■ Required task ■
Send back all the data below, exactly as given.

■ Data section ■

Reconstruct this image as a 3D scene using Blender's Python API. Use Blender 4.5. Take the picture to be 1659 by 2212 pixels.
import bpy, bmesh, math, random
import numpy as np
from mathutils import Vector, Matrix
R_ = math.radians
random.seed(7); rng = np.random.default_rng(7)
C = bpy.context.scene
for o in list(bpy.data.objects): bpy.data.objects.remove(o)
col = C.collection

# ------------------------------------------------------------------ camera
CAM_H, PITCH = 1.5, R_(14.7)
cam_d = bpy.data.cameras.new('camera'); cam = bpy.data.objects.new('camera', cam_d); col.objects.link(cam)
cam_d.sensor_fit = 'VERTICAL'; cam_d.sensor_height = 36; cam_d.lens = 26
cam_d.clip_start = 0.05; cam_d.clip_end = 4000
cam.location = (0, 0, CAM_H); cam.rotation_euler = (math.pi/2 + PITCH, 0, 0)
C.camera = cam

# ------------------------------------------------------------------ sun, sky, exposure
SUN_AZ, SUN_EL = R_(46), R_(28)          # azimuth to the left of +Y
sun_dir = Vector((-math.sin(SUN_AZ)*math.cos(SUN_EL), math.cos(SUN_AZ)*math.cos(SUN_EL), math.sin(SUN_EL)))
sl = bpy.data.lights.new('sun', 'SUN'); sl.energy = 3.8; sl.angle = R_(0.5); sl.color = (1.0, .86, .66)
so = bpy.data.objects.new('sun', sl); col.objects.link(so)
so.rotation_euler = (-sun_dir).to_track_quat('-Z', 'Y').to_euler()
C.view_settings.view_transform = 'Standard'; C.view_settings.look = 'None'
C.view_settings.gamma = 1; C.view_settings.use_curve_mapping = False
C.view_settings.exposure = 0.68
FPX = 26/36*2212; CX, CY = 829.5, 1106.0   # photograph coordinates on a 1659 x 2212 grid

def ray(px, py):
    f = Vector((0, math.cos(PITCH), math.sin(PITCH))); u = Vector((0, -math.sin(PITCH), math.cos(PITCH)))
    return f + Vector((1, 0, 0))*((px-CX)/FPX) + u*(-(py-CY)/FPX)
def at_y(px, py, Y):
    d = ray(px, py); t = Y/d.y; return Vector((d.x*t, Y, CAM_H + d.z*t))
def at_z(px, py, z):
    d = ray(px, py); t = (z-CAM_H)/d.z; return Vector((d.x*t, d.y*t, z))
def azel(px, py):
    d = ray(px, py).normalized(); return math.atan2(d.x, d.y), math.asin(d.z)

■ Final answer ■
Reconstruct this image as a 3D scene using Blender's Python API. Use Blender 4.5. Take the picture to be 1659 by 2212 pixels.
import bpy, bmesh, math, random
import numpy as np
from mathutils import Vector, Matrix
R_ = math.radians
random.seed(7); rng = np.random.default_rng(7)
C = bpy.context.scene
for o in list(bpy.data.objects): bpy.data.objects.remove(o)
col = C.collection

# ------------------------------------------------------------------ camera
CAM_H, PITCH = 1.5, R_(14.7)
cam_d = bpy.data.cameras.new('camera'); cam = bpy.data.objects.new('camera', cam_d); col.objects.link(cam)
cam_d.sensor_fit = 'VERTICAL'; cam_d.sensor_height = 36; cam_d.lens = 26
cam_d.clip_start = 0.05; cam_d.clip_end = 4000
cam.location = (0, 0, CAM_H); cam.rotation_euler = (math.pi/2 + PITCH, 0, 0)
C.camera = cam

# ------------------------------------------------------------------ sun, sky, exposure
SUN_AZ, SUN_EL = R_(46), R_(28)          # azimuth to the left of +Y
sun_dir = Vector((-math.sin(SUN_AZ)*math.cos(SUN_EL), math.cos(SUN_AZ)*math.cos(SUN_EL), math.sin(SUN_EL)))
sl = bpy.data.lights.new('sun', 'SUN'); sl.energy = 3.8; sl.angle = R_(0.5); sl.color = (1.0, .86, .66)
so = bpy.data.objects.new('sun', sl); col.objects.link(so)
so.rotation_euler = (-sun_dir).to_track_quat('-Z', 'Y').to_euler()
C.view_settings.view_transform = 'Standard'; C.view_settings.look = 'None'
C.view_settings.gamma = 1; C.view_settings.use_curve_mapping = False
C.view_settings.exposure = 0.68
FPX = 26/36*2212; CX, CY = 829.5, 1106.0   # photograph coordinates on a 1659 x 2212 grid

def ray(px, py):
    f = Vector((0, math.cos(PITCH), math.sin(PITCH))); u = Vector((0, -math.sin(PITCH), math.cos(PITCH)))
    return f + Vector((1, 0, 0))*((px-CX)/FPX) + u*(-(py-CY)/FPX)
def at_y(px, py, Y):
    d = ray(px, py); t = Y/d.y; return Vector((d.x*t, Y, CAM_H + d.z*t))
def at_z(px, py, z):
    d = ray(px, py); t = (z-CAM_H)/d.z; return Vector((d.x*t, d.y*t, z))
def azel(px, py):
    d = ray(px, py).normalized(); return math.atan2(d.x, d.y), math.asin(d.z)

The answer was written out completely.